The first reading in my Philosophical Issues in Literature class this semester--which focuses on the post-apocalyptic novel--is Nevil Shute's On The Beach. I expected, more often than not, moral, ethical, and political issues to be picked up on in classroom discussions; I was pleasantly surprised to find out that the very first class meeting--on Monday--honed in on an epistemic issue, more specifically, one of normative epistemology: What should we believe? Are beliefs that comfort us--but that are otherwise without adequate evidentiary foundation--good ones? Can they ever be? Under what circumstances?
Dwight Towers, the American Navy submarine captain, is one of those unfortunates who have, thanks to nuclear war, lost their all--their homes, their families--in the northern hemisphere. In Towers' case, this means his home in Connecticut, and his wife and child. Indeed, this loss provokes his host in Australia, Peter Holmes, to take the precaution of arranging extra companionship--as distraction--for him when Holmes invites Towers to his home for dinner. But Towers does not seem to regard his family as lost. As he attends a church service, Shute grants us access to his thoughts about home:
He would be going back to them in September, home from his travels. He would see them all again in less than nine months time. They must not feel, when he rejoined them, that he was out of touch, or that he had forgotten things that were important in their lives. Junior must have grown quite a bit; kids did at that age.
Later, Shute does the same with Moira Davidson, his new-found female friend in Melbourne, who has seen the photographs of his family in his cabin:
She had known for some time that his wife and family were very real to him, more real by far than the half-life in a far corner of the world that had been forced upon him since the war. The devastation of the northern hemisphere was not real to him, as it was not real to her. He had seen nothing of the destruction of the war, as she had not; in thinking of his wife and his home it was impossible for him to visualise them in any other circumstances than those in which he had left them. He had little imagination, and that formed a solid core for his contentment in Australia.
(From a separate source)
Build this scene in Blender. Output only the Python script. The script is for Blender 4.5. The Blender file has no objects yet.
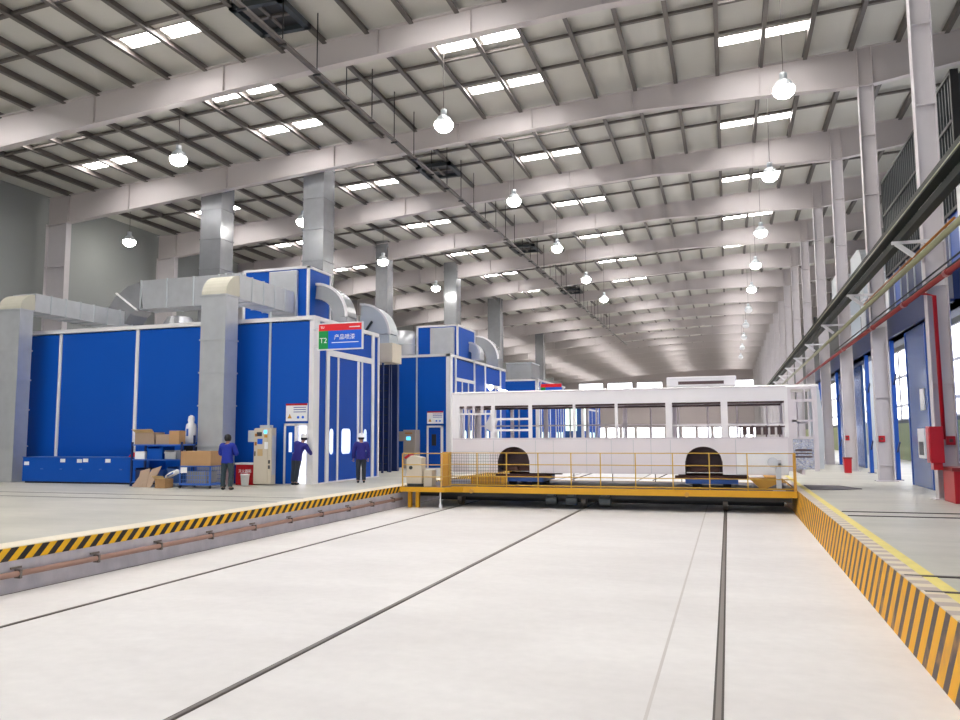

Towers makes this explicit:
"I suppose you think I'm nuts," he said heavily. "But that's the way I see it, and I can't seem to think about it any other way."
These reflections bring us, as should be evident, to the Clifford-James debate. I have taught that debate before--in introductory philosophy classes and in philosophy of religion. The discussions--and judgments--it provokes are often quite illuminating; Monday's was no exception. The novelistic embedding of these attitudes in the context of a post-apocalyptic situation also enabled a segue into the broader ethics of 'coping strategies' and escapism, like, for instance, Moira Davidson's palliative heavy drinking.
I expect this issue to recur during this semester's discussions; I look forward to seeing how my students respond to the varied treatments of it that my reading list will afford them.